Anyone even cursorily familiar with Ghanaian culture knows the immense relevance of kente cloth in the construction of cultural identities in Ghana. Woven in colorful strips and stitched laterally to form a large square piece, kente is worn by men like a toga and by women in two or three pieces. What is more, as a royal cloth of the famed Akan kingdoms centered in Kumasi, it is widely used in religious rituals and funerals. Each of its patterns and color combinations has a distinct name and symbolism. The potential of this powerful pre-colonial signifier to articulate a new nationalist pride was fully exploited by Kwame Nkrumah, the first President of independent Ghana, who frequently wore kente in his public appearances. While the kente of Eweland in eastern Ghana, Anatui's birthplace, is different in color and style from the Akan cloth, it is equally important as a historically loaded cultural artifact. The other cloth that Anatsui's work alludes to is adinkra, a textile thinner and lighter than kente. Dyed in black and block-printed with specific patterns, it is used primarily on mourning occasions.

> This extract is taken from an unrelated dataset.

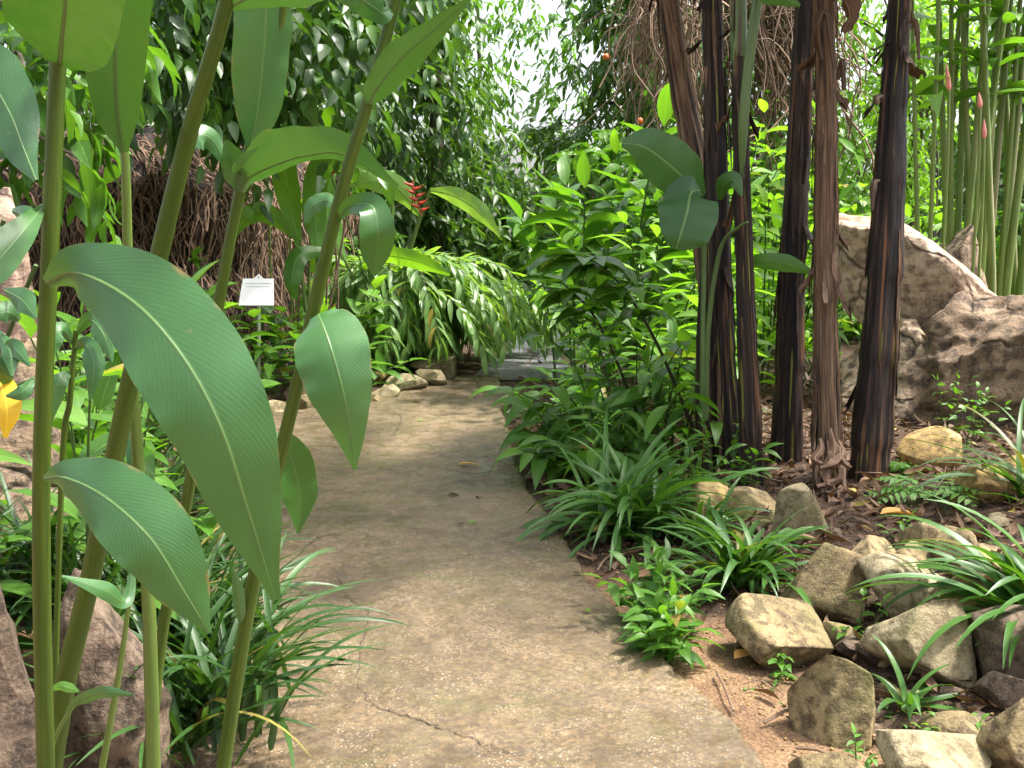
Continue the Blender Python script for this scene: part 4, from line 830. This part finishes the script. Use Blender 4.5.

Seen from a distance, Anatsui's wall hangings indeed demonstrate the flexibility, flow, and shimmering surface of textile, their patterns often reminiscent of kente or adinkra. Like textile, the folds and contours are formed differently each time they are installed. Yet they are far from metal replicas of kente or adinkra cloth, as none of them precisely emulates any patterns from either fabric. Instead, what from afar looks like spectacular waves of shimmering colors and complicated textures turn out, on closer inspection, to be a dense blanket made of flattened metal, with pieces of the same brand, texture and color meticulously grouped together to provide the unity of visual effect over specific areas of the surface. And herein is the irony of these wall pieces: mere garbage of modern life found in one West African country is transformed to recall one of the most revered markers of cultural authenticity (kente or adinkra) of another. To Anatsui, discarded bottle caps symbolize mass migration and consumption in a globalizing Africa; as such, they are surrogates for the consumers themselves. Rigorously flattened, and with the links of copper wire clearly visible, the quotidian objects with their familiar brand logos (carrying the baggage of a capitalist market culture with them) constitute a dynamic medium for articulating the constructed nature of African cultural identity. In other words, using the Ghanaian textiles as points of reference, the objects offer themselves as mnemonic devices; markers that on the one hand acknowledge the human desire for cultural authenticity, while on the other hand subvert it by baring the fact that identity, like art, is tentatively made up of disparate elements, both local and global. This cross-cultural insight, where the materials employed are both palpably present, yet rise above their sheer materiality, prevents the body of work from being simply obsessive craftwork.  

So how does one categorize Anatsui's objects? Where do they belong in the pantheon of painting and sculpture? As Robert Storr cautions, citing hasty analogies from modern western art might be tragically misleading1. The aggressive role of colors on the surfaces, for example, unequivocally breaks new grounds in abstraction; yet they are the readymade colors of the manufactured bottle caps, which have been methodically arranged, not painted, by the artist. Likewise, the gestural effect produced by the folds under specific lighting conditions is not made up of the artist's marks recorded on the surface in the conventional sense. Furthermore, because the readymade components used to construct the objects collectively negate their own presence when seen from a distance, this loss of literalness, even if momentary, sets them apart from minimalist painting or sculpture. Could we, then, call them pictorial sculptures, as Storr tentatively suggests? Perhaps.

The more important question, however, is whether such a categorization is necessary at all. In one's anxiety to ponder such a question, doesn't one fall prey to the old modernist quibble over the specificity and sanctity of medium? Rather, the imposing objecthood of the objects, contradicted by their liminal status between mediums, is precisely what seems to be the source of their power. Scavenging modern detritus once led to the use of found objects in sculptural constructions in America and Europe; and they deliberately appeared aggressive and raw to function effectively in the process of signification. In this case, that legacy of found objects finds a new identity; garbage is made to look beautiful, yet accomplishes an even more complicated task of underscoring the different but equally legitimate position that El Anatsui occupies in the discourse of contemporary art. Call them pictorial sculpture, objectified painting, metal tapestries, wall hangings, objects, or simply “things”, if you will; but in all their ambiguity, they make notable contributions to the dialog between two- and three-dimensionality, between picture and object, which began decades ago. What is more, they forcefully argue the global vision of an African artist, whose cross-cultural borrowings within Africa are capable of addressing discourses of art and identity beyond that continent.

Reference

1.    Storr, Robert, "The Shifting Shapes of Things to Come". El Anatsui: When I Last Wrote to You About Africa. New York: Museum of African Art, 2011: 51-62.